If you are in one of these groups the amount you can save in pensions, with the benefit of tax relief, may be restricted or about to fall.

The government has already introduced rules restricting the relief available to these groups and is proposing a further reduction for those in flexible drawdown plans from 6 April 2017.

If you are not in one of the above categories and have earned income taxable in the UK, your annual allowance for pension savings with tax relief is £40,000 if your employer pays in for you.

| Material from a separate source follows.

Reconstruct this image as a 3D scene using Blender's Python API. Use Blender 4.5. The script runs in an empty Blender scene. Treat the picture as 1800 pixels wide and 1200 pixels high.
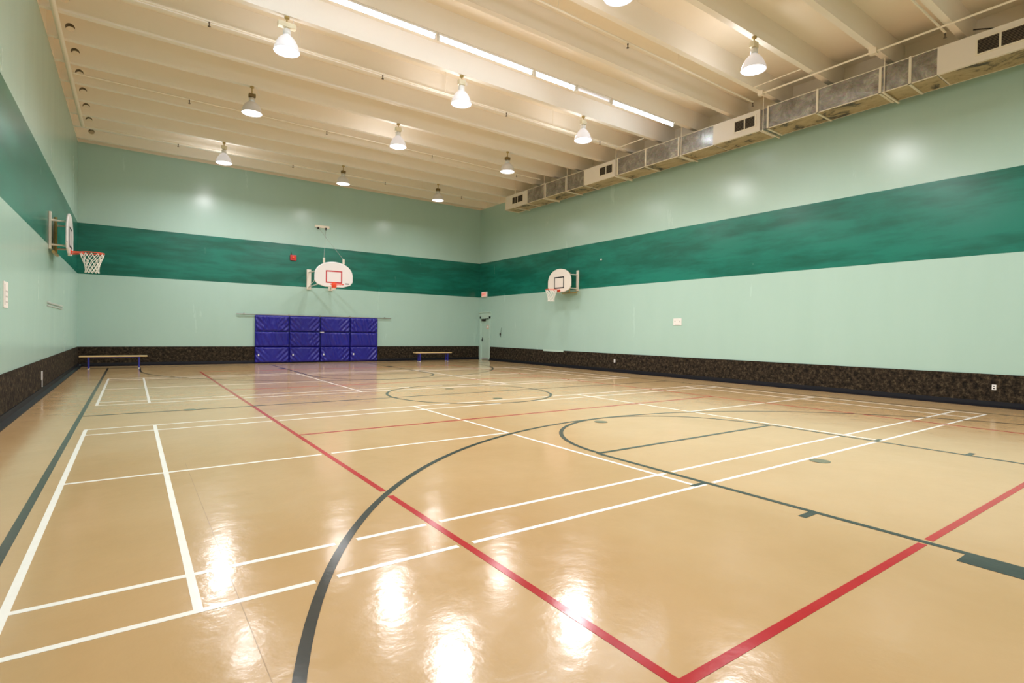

If you fund your own contributions and are working it is 100% of your earned income up to a maximum of £40,000.

High earner restrictions

If your total income is more than £110,000 you may have a lower restricted allowance. If your total income plus employer pension payments are over £150,000 your allowance will be cut by £1 for every £2 you exceed £150,000 down to a minimum allowance of £10,000 once the earnings threshold of £210,000 has been breached.

Carry forward

Both the above categories of pension saver can also carry forward unused relief from 3 earlier tax years, once they have exhausted this year’s allowance. This uses up the earliest year first.

Career break or retired already?

Non earners, including children, can pay in up to £3,600 a year but cannot carry forward earlier years’ allowances. So non earners have to view this relief as a ‘use it or lose it’ allowance. You still get 20% relief even if you are a non taxpayer. Higher rate relief is available for 40% and 45% taxpayers.

If you are about to give up work soon, using your carry forward relief in a year when you still have taxable earnings could be beneficial. This will maximise the relief you can claim.

Aged 70 something

From age 75, no more pension payments can be made but funds can remain invested in the tax exempt pension plan beyond age 75. If you are still working in your mid 70s, any unused relief needs using up before you reach age 75.

Flexible access

If you have already accessed a pension fund using the flexible access rules introduced in 2015, further restrictions apply to future pension payments.

You can only pay in up to £10,000 or 100% of earned income if less, and you lose the 3 year carry forward of earlier years’ unused relief.  The government confirmed in its 8 March Budget that it is cutting this allowance further to a maximum of £4,000 from 6 April 2017.

Using up any unused allowances prior to accessing your pensions on a flexible basis could provide a substantially larger fund for retirement. The proposed cut in the restricted allowance, following flexible access, means that dipping into your pension fund before you have fully funded your retirement needs to be approached with care.

Cash

If you need cash or income in an emergency or just for a short period of time, you may need to withdraw it in ways that do not trigger this restriction if you want to carry on funding your pension pot later with the benefit of tax relief.

For example,

  • drawing a final salary pension
  • just taking the tax free cash from your pension but no income
  • generating the income from an annuity
  • accessing a small pot under £10,000

These will not trigger the restriction of future pension saving allowances nor loss of carry forward allowance.

It may be worth taking advice on how best to access your pensions to avoid losing future tax relief on pension savings.

If you anticipate you may fall into one of the categories listed above, taking action now to use up pension saving tax relief could substantially improve your retirement fund. Saving with tax relief can boost your savings by 20%, 40% or 45%.